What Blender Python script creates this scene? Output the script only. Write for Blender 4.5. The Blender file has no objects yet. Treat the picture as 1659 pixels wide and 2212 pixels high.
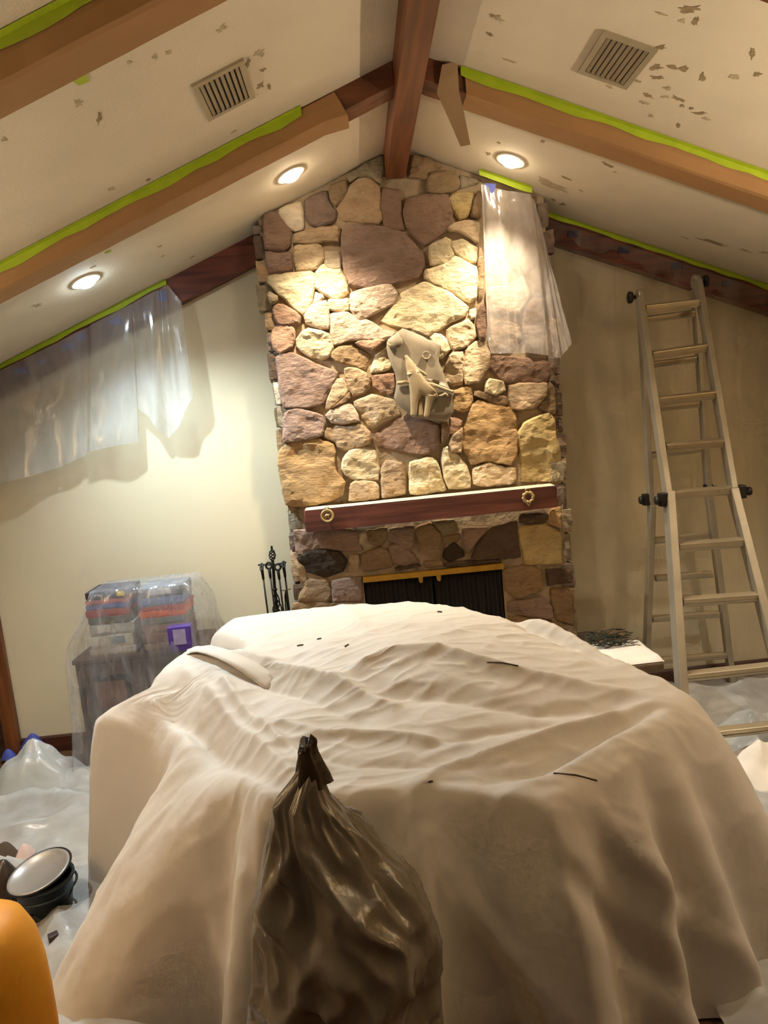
import bpy, bmesh, math, random
import numpy as np
from mathutils import Vector, Matrix, noise
from mathutils.geometry import delaunay_2d_cdt
from mathutils.bvhtree import BVHTree
random.seed(7)
S = bpy.context.scene
COL = S.collection

# ------------------------------------------------------------------ camera
F_PX, EYE = 1500.0, 2.15
CX, CY = 829.5, 1106.0
_dy = np.array([770 - CX, 916 - CY, F_PX]); _dy /= np.linalg.norm(_dy)
_r = math.atan(0.097)
_a, _b = -math.sin(_r), -math.cos(_r)
_up = np.array([_a, _b, -(_dy[0]*_a + _dy[1]*_b)/_dy[2]]); _up /= np.linalg.norm(_up)
_rt = np.cross(_dy, _up)
if _rt[0] < 0: _rt = -_rt
MC = np.array([_rt, _dy, _up])
cd = bpy.data.cameras.new('camera')
cd.sensor_fit = 'VERTICAL'; cd.sensor_height = 36.0; cd.lens = F_PX/2212*36
cd.clip_start = 0.02; cd.clip_end = 60
cam = bpy.data.objects.new('camera', cd); COL.objects.link(cam)
_m = Matrix.Identity(4)
for i in range(3):
    _m[i][0] = MC[i][0]; _m[i][1] = -MC[i][1]; _m[i][2] = -MC[i][2]
_m[2][3] = EYE
cam.matrix_world = _m
S.camera = cam

# ------------------------------------------------------------------ world, exposure
W = bpy.data.worlds.new('world'); S.world = W; W.use_nodes = True
W.node_tree.nodes['Background'].inputs[0].default_value = (0.02, 0.017, 0.013, 1)
W.node_tree.nodes['Background'].inputs[1].default_value = 1.0
S.view_settings.view_transform = 'Standard'; S.view_settings.look = 'None'
S.view_settings.exposure = 1.0; S.view_settings.gamma = 1.0
S.view_settings.use_curve_mapping = False
S.cycles.use_adaptive_sampling = True; S.cycles.adaptive_threshold = 0.065; S.cycles.adaptive_min_samples = 16
S.cycles.max_bounces = 5; S.cycles.diffuse_bounces = 3; S.cycles.glossy_bounces = 2; S.cycles.transmission_bounces = 3; S.cycles.transparent_max_bounces = 10
S.cycles.caustics_reflective = False; S.cycles.caustics_refractive = False

# lamp settings (each lamp is built with its own ceiling can further down)
WARM, NEUTRAL, COOL = (1.0, 0.83, 0.60), (1.0, 0.90, 0.78), (0.74, 0.90, 1.0)
CANS = [  # x, y, ring label, spot watts, spot cone deg, bulb strength, colour, aim vector, in view
    (-1.458, 4.165, 'cool white recessed ceiling light near the hanging plastic sheet', 120, 150, 60, COOL, (0.25, -0.15, -1)),
    (-0.230, 4.161, 'recessed ceiling light left of the ridge beam above the stone chimney', 105, 98, 45, WARM, (0.16, 0.09, -1)),
    (1.047, 4.234, 'recessed ceiling light right of the ridge beam near the kraft paper flap', 105, 94, 45, WARM, (-0.18, 0.07, -1)),
]
ADDED_CANS = [(-2.25, 2.75, 50), (2.75, 2.75, 50), (-1.2, 0.4, 7), (2.1, 0.4, 7)]  # unseen cans added at the sides and near end to light the room
UPLIGHT_W = 165  # watts of the added uplighters

# ------------------------------------------------------------------ helpers
def ray(px, py):
    return MC @ np.array([px - CX, py - CY, F_PX])
def atY(px, py, Y):
    d = ray(px, py); t = Y/d[1]; return Vector((d[0]*t, Y, EYE + d[2]*t))
def atZ(px, py, Z):
    d = ray(px, py); t = (Z - EYE)/d[2]; return Vector((d[0]*t, d[1]*t, Z))
XR, ZR, SL, SR = 0.42, 3.835, 0.388, 0.406      # ridge and roof slopes
def ceil_z(x):
    return ZR - SL*(XR - x) if x < XR else ZR - SR*(x - XR)
def atC(px, py, side):
    s = SL if side < 0 else SR
    d = ray(px, py)
    t = (ZR + s*side*XR - EYE)/(d[2] + s*side*d[0])
    return Vector((d[0]*t, d[1]*t, EYE + d[2]*t))

ORG = {}
def srgb(h):
    h = h.lstrip('#'); c = [int(h[i:i+2], 16)/255 for i in (0, 2, 4)]
    return tuple(x/12.92 if x <= 0.04045 else ((x+0.055)/1.055)**2.4 for x in c)
def link(o, parent=None):
    COL.objects.link(o)
    if parent is not None: o.parent = parent
    return o
def thing(name, label, cat, loc, group=None):
    o = bpy.data.objects.new(name, None); COL.objects.link(o)
    o.empty_display_size = 0.05
    o.location = loc; ORG[o] = Vector(loc)
    o['label'] = label; o['category'] = cat
    if group: o['group'] = group
    return o
def tag(o, label, cat=None, group=None, kind=None):
    o['label'] = label
    if cat: o['category'] = cat
    if group: o['group'] = group
    if kind: o['kind'] = kind
    return o
class MB:
    def __init__(self): self.v = []; self.f = []
    def add(self, vs, fs):
        b = len(self.v); self.v += [Vector(p) for p in vs]
        self.f += [tuple(i + b for i in f) for f in fs]; return self
    def box(self, c, s, m=None, bev=0):
        x, y, z = s[0]/2, s[1]/2, s[2]/2
        vs = [Vector((sx*x, sy*y, sz*z)) for sx in (-1, 1) for sy in (-1, 1) for sz in (-1, 1)]
        if m is not None: vs = [m @ p for p in vs]
        c = Vector(c)
        return self.add([c + p for p in vs], [(0,1,3,2),(4,6,7,5),(0,4,5,1),(2,3,7,6),(0,2,6,4),(1,5,7,3)])
    def beam(self, a, b, w, h, up=(0, 0, 1)):
        a, b = Vector(a), Vector(b); d = (b - a); L = d.length; d.normalize()
        s = d.cross(Vector(up))
        if s.length < 1e-5: s = d.cross(Vector((0, 1, 0)))
        s.normalize(); u = s.cross(d)
        m = Matrix((s, d, u)).transposed()
        return self.box((a + b)/2, (w, L, h), m)
    def tube(self, path, r, n=8, cap=True, closed=False):
        path = [Vector(p) for p in path]; k = len(path)
        rs = r if isinstance(r, (list, tuple)) else [r]*k
        b = len(self.v); prev = None
        for i, p in enumerate(path):
            if closed: t = path[(i+1) % k] - path[i-1]
            else: t = path[min(i+1, k-1)] - path[max(i-1, 0)]
            t.normalize()
            if prev is None:
                ref = Vector((0, 0, 1)) if abs(t.z) < 0.9 else Vector((1, 0, 0))
                u = t.cross(ref).normalized()
            else:
                u = (prev - t*prev.dot(t)).normalized()
            prev = u; w = t.cross(u)
            for j in range(n):
                a = 2*math.pi*j/n
                self.v.append(p + (u*math.cos(a) + w*math.sin(a))*rs[i])
        for i in range(k if closed else k-1):
            i2 = (i+1) % k
            for j in range(n):
                j2 = (j+1) % n
                self.f.append((b+i*n+j, b+i*n+j2, b+i2*n+j2, b+i2*n+j))
        if cap and not closed:
            self.f.append(tuple(b+j for j in range(n))[::-1]); self.f.append(tuple(b+(k-1)*n+j for j in range(n)))
        return self
    def prism(self, poly, off):
        """closed polygon of 3D points extruded by the vector off"""
        n = len(poly); off = Vector(off)
        vs = [Vector(p) for p in poly]; vs += [p + off for p in vs]
        fs = [tuple(range(n))[::-1], tuple(range(n, 2*n))]
        fs += [(i, (i+1) % n, n + (i+1) % n, n + i) for i in range(n)]
        return self.add(vs, fs)
    def lathe(self, c, prof, n=24, axis=None):
        """prof: list of (r, h) along axis"""
        c = Vector(c); ax = Vector(axis or (0, 0, 1)).normalized()
        ref = Vector((1, 0, 0)) if abs(ax.x) < 0.9 else Vector((0, 1, 0))
        u = ax.cross(ref).normalized(); w = ax.cross(u); b = len(self.v)
        for r, h in prof:
            for j in range(n):
                a = 2*math.pi*j/n
                self.v.append(c + ax*h + (u*math.cos(a) + w*math.sin(a))*max(r, 1e-4))
        for i in range(len(prof)-1):
            for j in range(n):
                j2 = (j+1) % n
                self.f.append((b+i*n+j, b+i*n+j2, b+(i+1)*n+j2, b+(i+1)*n+j))
        self.f.append(tuple(b+j for j in range(n))[::-1]); self.f.append(tuple(b+(len(prof)-1)*n+j for j in range(n)))
        return self
    def grid(self, P):
        """P[i][j] 3D points"""
        b = len(self.v); R, C_ = len(P), len(P[0])
        for row in P: self.v += [Vector(p) for p in row]
        for i in range(R-1):
            for j in range(C_-1):
                self.f.append((b+i*C_+j, b+i*C_+j+1, b+(i+1)*C_+j+1, b+(i+1)*C_+j))
        return self
    def build(self, name, mat, parent=None, smooth=False, bevel=0, kind=None, color=None, solid=0):
        root = parent
        while root is not None and root.parent is not None: root = root.parent
        off = ORG.get(root, Vector((0, 0, 0))) if root is not None else Vector((0, 0, 0))
        me = bpy.data.meshes.new(name)
        me.from_pydata([tuple(p - off) for p in self.v], [], self.f)
        bm = bmesh.new(); bm.from_mesh(me)
        bmesh.ops.recalc_face_normals(bm, faces=bm.faces)
        if bevel:
            es = [e for e in bm.edges if len(e.link_faces) == 2 and e.calc_face_angle(0) > 0.6]
            bmesh.ops.bevel(bm, geom=es, offset=bevel, segments=2, affect='EDGES', profile=0.6)
        bm.to_mesh(me); bm.free()
        if smooth:
            for p in me.polygons: p.use_smooth = True
        me.materials.append(mat)
        o = bpy.data.objects.new(name, me); link(o, parent)
        if color: o.color = (*color, 1)
        if kind: o['kind'] = kind
        if solid:
            md = o.modifiers.new('thickness', 'SOLIDIFY'); md.thickness = solid; md.offset = 0
        return o
def rotz(a): return Matrix.Rotation(a, 3, 'Z')
def fbm(p, o=4): return noise.fractal(Vector(p), 1.0, 2.0, o)

# ------------------------------------------------------------------ materials
def mat(name, col, rough=0.6, metal=0.0, noise_amt=0.0, nscale=8, bump=0.0, bscale=30, stretch=(1, 1, 1), spec=0.5, col2=None, detail=5, bdist=0.01, sheen=0):
    m = bpy.data.materials.new(name); m.use_nodes = True
    nt = m.node_tree; N = nt.nodes; L = nt.links; p = N['Principled BSDF']
    col = srgb(col) if isinstance(col, str) else col
    p.inputs['Base Color'].default_value = (*col, 1)
    p.inputs['Roughness'].default_value = rough; p.inputs['Metallic'].default_value = metal
    p.inputs['Specular IOR Level'].default_value = spec
    if sheen: p.inputs['Sheen Weight'].default_value = sheen
    tc = N.new('ShaderNodeTexCoord'); mp = N.new('ShaderNodeMapping')
    mp.inputs['Scale'].default_value = stretch
    L.new(tc.outputs['Object'], mp.inputs[0])
    if noise_amt or col2:
        nz = N.new('ShaderNodeTexNoise'); nz.inputs['Scale'].default_value = nscale; nz.inputs['Detail'].default_value = detail
        L.new(mp.outputs[0], nz.inputs['Vector'])
        rp = N.new('ShaderNodeValToRGB')
        c2 = (srgb(col2) if isinstance(col2, str) else col2) if col2 else tuple(x*(1-noise_amt) for x in col)
        rp.color_ramp.elements[0].position = 0.35; rp.color_ramp.elements[0].color = (*c2, 1)
        rp.color_ramp.elements[1].position = 0.65; rp.color_ramp.elements[1].color = (*col, 1)
        L.new(nz.outputs['Fac'], rp.inputs[0]); L.new(rp.outputs[0], p.inputs['Base Color'])
    if bump:
        nb = N.new('ShaderNodeTexNoise'); nb.inputs['Scale'].default_value = bscale; nb.inputs['Detail'].default_value = 6
        L.new(mp.outputs[0], nb.inputs['Vector'])
        bp = N.new('ShaderNodeBump'); bp.inputs['Strength'].default_value = bump; bp.inputs['Distance'].default_value = bdist
        L.new(nb.outputs['Fac'], bp.inputs['Height']); L.new(bp.outputs[0], p.inputs['Normal'])
    return m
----
*What is being asked:* Return only the lines running from the top of the data to the line that holds "COL = S.collection". Include both of those lines, but skip the pictures.

*Solution:*
What Blender Python script creates this scene? Output the script only. Write for Blender 4.5. The Blender file has no objects yet. Treat the picture as 1659 pixels wide and 2212 pixels high.
import bpy, bmesh, math, random
import numpy as np
from mathutils import Vector, Matrix, noise
from mathutils.geometry import delaunay_2d_cdt
from mathutils.bvhtree import BVHTree
random.seed(7)
S = bpy.context.scene
COL = S.collection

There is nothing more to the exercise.